# START OF Dataset extract

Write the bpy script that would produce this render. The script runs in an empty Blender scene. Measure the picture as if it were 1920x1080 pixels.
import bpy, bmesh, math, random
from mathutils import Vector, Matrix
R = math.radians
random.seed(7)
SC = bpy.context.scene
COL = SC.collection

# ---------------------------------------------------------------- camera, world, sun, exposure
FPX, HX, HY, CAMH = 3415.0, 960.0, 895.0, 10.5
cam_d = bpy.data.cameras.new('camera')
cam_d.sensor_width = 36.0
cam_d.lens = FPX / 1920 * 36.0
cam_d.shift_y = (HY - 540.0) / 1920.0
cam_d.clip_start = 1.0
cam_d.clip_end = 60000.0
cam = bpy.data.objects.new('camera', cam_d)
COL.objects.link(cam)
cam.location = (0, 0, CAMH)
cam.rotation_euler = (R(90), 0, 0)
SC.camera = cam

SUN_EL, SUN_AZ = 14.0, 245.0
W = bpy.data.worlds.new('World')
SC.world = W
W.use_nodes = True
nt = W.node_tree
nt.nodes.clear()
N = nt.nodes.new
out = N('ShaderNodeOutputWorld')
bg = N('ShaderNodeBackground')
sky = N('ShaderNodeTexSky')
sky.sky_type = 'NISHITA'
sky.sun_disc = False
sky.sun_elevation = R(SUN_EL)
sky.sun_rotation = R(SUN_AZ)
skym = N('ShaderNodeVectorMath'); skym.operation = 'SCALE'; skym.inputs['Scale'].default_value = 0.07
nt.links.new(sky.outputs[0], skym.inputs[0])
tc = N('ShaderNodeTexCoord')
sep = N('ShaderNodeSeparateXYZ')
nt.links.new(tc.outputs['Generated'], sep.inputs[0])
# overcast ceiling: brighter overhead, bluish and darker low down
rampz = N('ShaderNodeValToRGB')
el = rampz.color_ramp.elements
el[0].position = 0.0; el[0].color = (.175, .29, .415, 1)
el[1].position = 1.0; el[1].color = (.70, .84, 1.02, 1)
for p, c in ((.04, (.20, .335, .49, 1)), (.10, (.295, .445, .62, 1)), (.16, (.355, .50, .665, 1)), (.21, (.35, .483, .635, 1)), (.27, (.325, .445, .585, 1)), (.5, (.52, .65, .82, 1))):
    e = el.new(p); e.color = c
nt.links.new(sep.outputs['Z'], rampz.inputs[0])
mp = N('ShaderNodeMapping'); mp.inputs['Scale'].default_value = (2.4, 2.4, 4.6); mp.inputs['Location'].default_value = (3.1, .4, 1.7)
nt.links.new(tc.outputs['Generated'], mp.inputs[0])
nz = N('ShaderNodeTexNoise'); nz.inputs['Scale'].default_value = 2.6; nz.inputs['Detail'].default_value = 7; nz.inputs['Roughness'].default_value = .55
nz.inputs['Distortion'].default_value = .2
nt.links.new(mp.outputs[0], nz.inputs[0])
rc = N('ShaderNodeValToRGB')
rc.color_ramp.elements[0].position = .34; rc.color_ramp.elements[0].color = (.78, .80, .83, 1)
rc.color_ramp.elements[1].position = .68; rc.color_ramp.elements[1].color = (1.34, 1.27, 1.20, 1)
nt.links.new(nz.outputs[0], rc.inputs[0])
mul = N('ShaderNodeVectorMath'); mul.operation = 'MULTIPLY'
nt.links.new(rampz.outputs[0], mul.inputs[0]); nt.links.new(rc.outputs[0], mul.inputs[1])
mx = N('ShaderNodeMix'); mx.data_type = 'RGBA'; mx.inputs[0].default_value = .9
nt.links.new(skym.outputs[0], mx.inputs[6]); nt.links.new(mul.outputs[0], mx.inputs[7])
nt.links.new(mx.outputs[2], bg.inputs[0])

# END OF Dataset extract

#### Given exercise
In the listing above, please print only the lines from the first one to the line where "COL = SC.collection" appears, exactly as written, both of those lines included.

#### Completed exercise
Write the bpy script that would produce this render. The script runs in an empty Blender scene. Measure the picture as if it were 1920x1080 pixels.
import bpy, bmesh, math, random
from mathutils import Vector, Matrix
R = math.radians
random.seed(7)
SC = bpy.context.scene
COL = SC.collection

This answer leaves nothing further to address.